Criatividade e diversidade cultural são os recursos do futuro. Aliás, os únicos recursos que se renovam e ampliam com o uso! Por isso é que a Economia Criativa, minha atual área de trabalho, está sendo identificada como a principal estratégia de desenvolvimento para o século XXI.
Percebo que as dificuldades que os governos e empresas que assessoro enfrentam para transformar esse potencial em realidade têm a ver, antes de mais nada, com a dificuldade de ação integrada: academia, instituições, governo e empresas têm uma estrutura compartimentada e não preparada para lidar com o diverso. Diversidade e criatividade necessitam de um outro ambiente, de caráter transdisciplinar, que opere através de processos de longo prazo, não por produtos e de forma imediatista. Para lidar com a diversidade (de linguagens, culturas, públicos, tecnologias, nações) necessitamos de profissionais, estruturas e instituições que possam atuar como conectores, fazendo a ponte, atuando com função de “modem”. Assim como a informática e as comunicações avançaram muito a partir da criação de modens, interfaces que põem em contato linguagens e funções diferentes, nós também necessitamos destas interfaces de troca para avançar.

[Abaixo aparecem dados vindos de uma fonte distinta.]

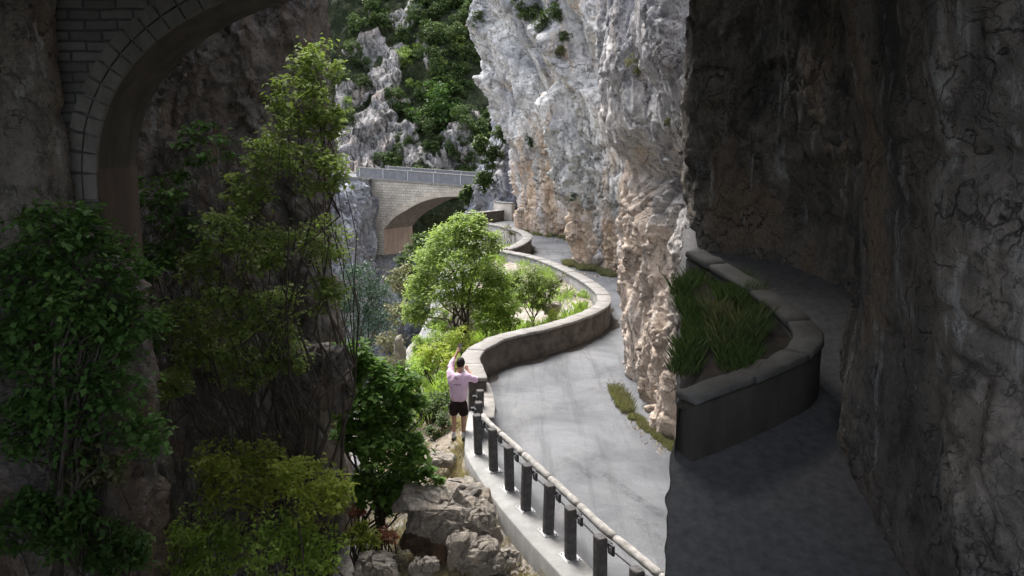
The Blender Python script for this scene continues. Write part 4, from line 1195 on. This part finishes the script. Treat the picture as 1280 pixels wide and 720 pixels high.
# fingers round the phone, nose and ears
for hand, pa, d, sx in (('L', 'paL', (.03, .05, .1), 1), ('R', 'paR', (-.05, .05, .09), -1)):
    p = Vector(J[pa]); up = Vector((0, .25, 1)).normalized()
    for q, (ln, off) in enumerate(((.07, -.03), (.08, -.01), (.075, .01), (.058, .028))):
        a = p + Vector((off, .0, .01)); m1 = a + up * ln * .55; m2 = m1 + (up * .4 + Vector((sx * .3, .6, 0))).normalized() * ln * .45
        k = len(verts); verts += [tuple(a + up * .012), tuple(m1), tuple(m2)]; rr_ += [.0095, .009, .0075]; edges += [(ix[pa], k), (k, k + 1), (k + 1, k + 2)]
    a = p + Vector((sx * .03, -.005, -.01)); k = len(verts); verts += [tuple(a), tuple(a + Vector((sx * .025, .0, .035)))]; rr_ += [.011, .009]; edges += [(ix[pa], k), (k, k + 1)]
hd = Vector(J['hd1'])
for q in ((.085, -.005, -.02), (-.085, -.005, -.02), (0, .115, -.02)):
    k = len(verts); verts.append(tuple(hd + Vector(q))); rr_.append(.016); edges.append((ix['hd1'], k))
def ball(c, r, seg=20, ring=14):
    bm = bmesh.new(); bmesh.ops.create_uvsphere(bm, u_segments=seg, v_segments=ring, radius=1)
    for v in bm.verts: v.co = Vector((v.co.x * r[0] + c[0], v.co.y * r[1] + c[1], v.co.z * r[2] + c[2]))
    return bm


body = skin('body', verts, edges, rr_, mskin, man)
bm = bmesh.new(); bm.from_mesh(body.data)
hb_ = ball(hd + Vector((0, .005, .01)), (.078, .098, .118)); tmp = bpy.data.meshes.new('tmp'); hb_.to_mesh(tmp); bm.from_mesh(tmp); bm.to_mesh(body.data); bm.free(); hb_.free()
rm = body.modifiers.new('r', 'REMESH'); rm.mode = 'VOXEL'; rm.voxel_size = .0075; rm.use_smooth_shade = True
sm_ = body.modifiers.new('s', 'SMOOTH'); sm_.iterations = 3; sm_.factor = .5
# hoodie
hn = ['pel', 'sp', 'ch', 'nk', 'shL', 'elL', 'wrL', 'shR', 'elR', 'wrR']
hi = {n: k for k, n in enumerate(hn)}
hv = [Vector(J[n]) for n in hn]; hv[0] = Vector((0, .0, .82)); hv[3] = Vector((.01, .075, 1.455)); hv[6] = Vector(J['elL']).lerp(Vector(J['wrL']), .62); hv[9] = Vector(J['elR']).lerp(Vector(J['wrR']), .2)
hr = [(.2, .15), (.185, .135), (.185, .135), (.085, .08), .088, .066, .045, .088, .07, .05]
hood = skin('hoodie', [tuple(v) for v in hv], [(0, 1), (1, 2), (2, 3), (2, hi['shL']), (hi['shL'], hi['elL']), (hi['elL'], hi['wrL']), (2, hi['shR']), (hi['shR'], hi['elR']), (hi['elR'], hi['wrR'])], hr, mpink, man, sub=3)
skin('hood', [(-.085, .03, 1.46), (0, -.045, 1.42), (.105, .03, 1.46), (0, -.05, 1.37)], [(0, 1), (1, 2), (1, 3)], [.045, .055, .045, .04], mpink, hood, root=1)
def folds(o, amp, f):
    me = o.data; n = len(me.vertices); a_ = np.zeros(n * 3, np.float32); me.vertices.foreach_get('co', a_); P_ = a_.reshape(-1, 3).astype(float)
    nr = np.zeros(n * 3, np.float32); me.vertices.foreach_get('normal', nr); nr = nr.reshape(-1, 3)
    d_ = 1 - np.abs(fbm(P_ * np.array(f), 3, 5)) * 2
    me.vertices.foreach_set('co', (P_ + nr * (d_ * amp)[:, None]).astype(np.float32).ravel()); me.update()


folds(hood, .011, (7, 7, 13))
hoodbv = BVHTree.FromPolygons([v.co.copy() for v in hood.data.vertices], [tuple(p.vertices) for p in hood.data.polygons])
pr = MB(); x = -.075
rp_ = random.Random(2)
for row, z in enumerate((1.275, 1.25)):
    x = -.07 if row == 0 else -.02
    while x < (.07 if row == 0 else .06):
        wd_ = rp_.uniform(.006, .014)
        hit = hoodbv.ray_cast(Vector((x, -1, z)), Vector((0, 1, 0)))[0]
        if hit: pr.box((x, hit.y, z), (wd_, .006, .014 if row == 0 else .01))
        x += wd_ + .006
pr.build('back_print', mshort, hood)
# shorts
sh_ = skin('shorts', [(0, 0, .95), (0, 0, .88), (-.1, .01, .78), (-.105, .025, .56), (.1, .01, .78), (.105, .025, .56)], [(0, 1), (1, 2), (2, 3), (1, 4), (4, 5)], [(.165, .125), (.165, .13), .112, .102, .112, .102], mshort, man, root=1)
folds(sh_, .008, (14, 14, 5))
for s_ in ('L', 'R'):
    an, kn, to = Vector(J['an' + s_]), Vector(J['kn' + s_]), Vector(J['to' + s_])
    skin('sock', [tuple(an.lerp(kn, .36)), tuple(an.lerp(kn, .15)), tuple(an - Vector((0, 0, .02)))], [(0, 1), (1, 2)], [.056, .051, .05], msock, man)
    skin('shoe', [tuple(an + Vector((0, -.045, -.045))), tuple(an.lerp(to, .5) + Vector((0, .0, -.015))), tuple(to + Vector((0, .03, 0)))], [(0, 1), (1, 2)], [(.05, .055), (.055, .045), (.045, .032)], mshoe, man)
hbm = ball(hd + Vector((0, -.008, .028)), (.09, .108, .118), 28, 20)
bmesh.ops.delete(hbm, geom=[v for v in hbm.verts if (v.co.y - hd.y > .04 and v.co.z - hd.z < .075) or v.co.z - hd.z < -.075], context='VERTS')
hm = bpy.data.meshes.new('hair'); hbm.to_mesh(hm); hbm.free(); hm.materials.append(mhair)
for p_ in hm.polygons: p_.use_smooth = True
ho = bpy.data.objects.new('hair', hm); COL.objects.link(ho); ho.parent = man; ho.modifiers.new('s', 'SOLIDIFY').thickness = .012
for sx in (-.03, .03):
    bm = bmesh.new(); bmesh.ops.create_uvsphere(bm, u_segments=8, v_segments=6, radius=.013); me = bpy.data.meshes.new('eye'); bm.to_mesh(me); bm.free(); me.materials.append(mhair)
    o = bpy.data.objects.new('eye', me); COL.objects.link(o); o.parent = man; o.location = hd + Vector((sx, .093, .012))
# phone (held: a thing of its own)
mphone = mat_plain('phone_case', (.1, .09, .09), .4, .1, 9, .02)
mglass = mat_plain('phone_glass', (.35, .3, .28), .15, .1, 9, .0)
pw = Matrix.Rotation(R(-8), 4, 'Z') @ Vector((-.035, .43, 1.95))
ph = empty('phone', (MX + pw.x, MY + pw.y, -.2 + pw.z), R(-8)); ph.rotation_euler = (R(-12), R(8), R(-8))
tag(ph, 'phone held up in the raised left hand of the man', 'phone')
MB().box((0, 0, 0), (.078, .009, .155)).build('case', mphone, ph, bevel=.004)
MB().box((0, -.0055, 0), (.07, .002, .145)).build('screen', mglass, ph)
MB().box((.018, .006, .05), (.03, .005, .035)).build('camera_bump', mphone, ph)

# ------------------------------------------------------------------ invented rock shelter round the camera, added to darken the sides
SL = .30
q0 = D(843, 575, 5.5); ZA = q0[2]
zl = lambda x, y: ZA + SL * (y - 5.5)


def GL(px, py, dz=0.0):       # picture ray onto the sloping side lane, dz above it
    r = ray(px, py); t = (H - ZA + SL * 5.5 - dz) / (SL * r[1] - r[2]); return r[0] * t, r[1] * t


yl = np.arange(1.2, 9.6, .1); V = []; nn2 = 50
def xedge(y): return .2 * y + .012 + .05 * float(fbm(np.array([[0, y * 2.2, 3.0]]), 4, 3)[0] + .35)


for y in yl:
    x0 = xedge(y)
    for k in range(nn2): x = x0 + (6.5 - x0) * k / (nn2 - 1); V.append((x, y, zl(x, y)))
V = np.array(V); V[:, 2] += fbm(V * np.array([1, 1, 0]) * 1.5, 3, 4) * .015
a = (np.arange(len(yl) - 1)[:, None] * nn2 + np.arange(nn2 - 1)[None]).ravel()
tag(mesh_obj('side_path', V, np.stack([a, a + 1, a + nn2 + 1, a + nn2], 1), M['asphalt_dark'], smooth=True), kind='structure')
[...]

Avançaremos rumo a um futuro possível e desejado na medida em que mais lideranças, empresarias e governamentais, se conscientizarem que o cultural e intangível não é a cerejinha, mas é o bolo em si. É o recurso que teremos para construir o mundo que desejamos e merecemos.
Este é um processo de mudança de mentalidade que caminha, mas é lento, pois tendemos demorar a perceber que o mundo e os tempos são outros e nossas prioridades e estratégias também deveriam mudar. Tendemos a nos guiar pelo presente e não a criar o futuro, e o presente é na verdade a materialização de idéias do passado, de algo que já foi e muitas vezes não serve mais.
É como o que acontece quando olhamos uma noite estrelada: na verdade, estamos enxergando um retrato do passado, pois muitos daqueles corpos celestes já não existem mais, só os enxergamos porque sua luz demora muito tempo para chegar até nós.
O trabalho de criar o futuro é então tomar a realidade como ponto de partida, mas não de chegada. Um exercício difícil e ao qual estamos pouco habituados. Razão pela qual perdemos muitas oportunidades e os processos de transformação acabam sendo mais lentos e demorados do que poderiam ser.
Por isso, para perceber o que é estratégico para o futuro devemos olhar além do presente, senão é como se nos orientássemos por estrelas mortas.
[1] Processo capitaneado pela UNESCO, que se iniciou em 2001 com a adoção da Declaração Universal da Diversidade Cultural, origem da futura Convenção. Dada a importância do tema, consolidou-se em tempo recorde para este tipo de convenção internacional , sendo ratificado até 2005 por 148 países.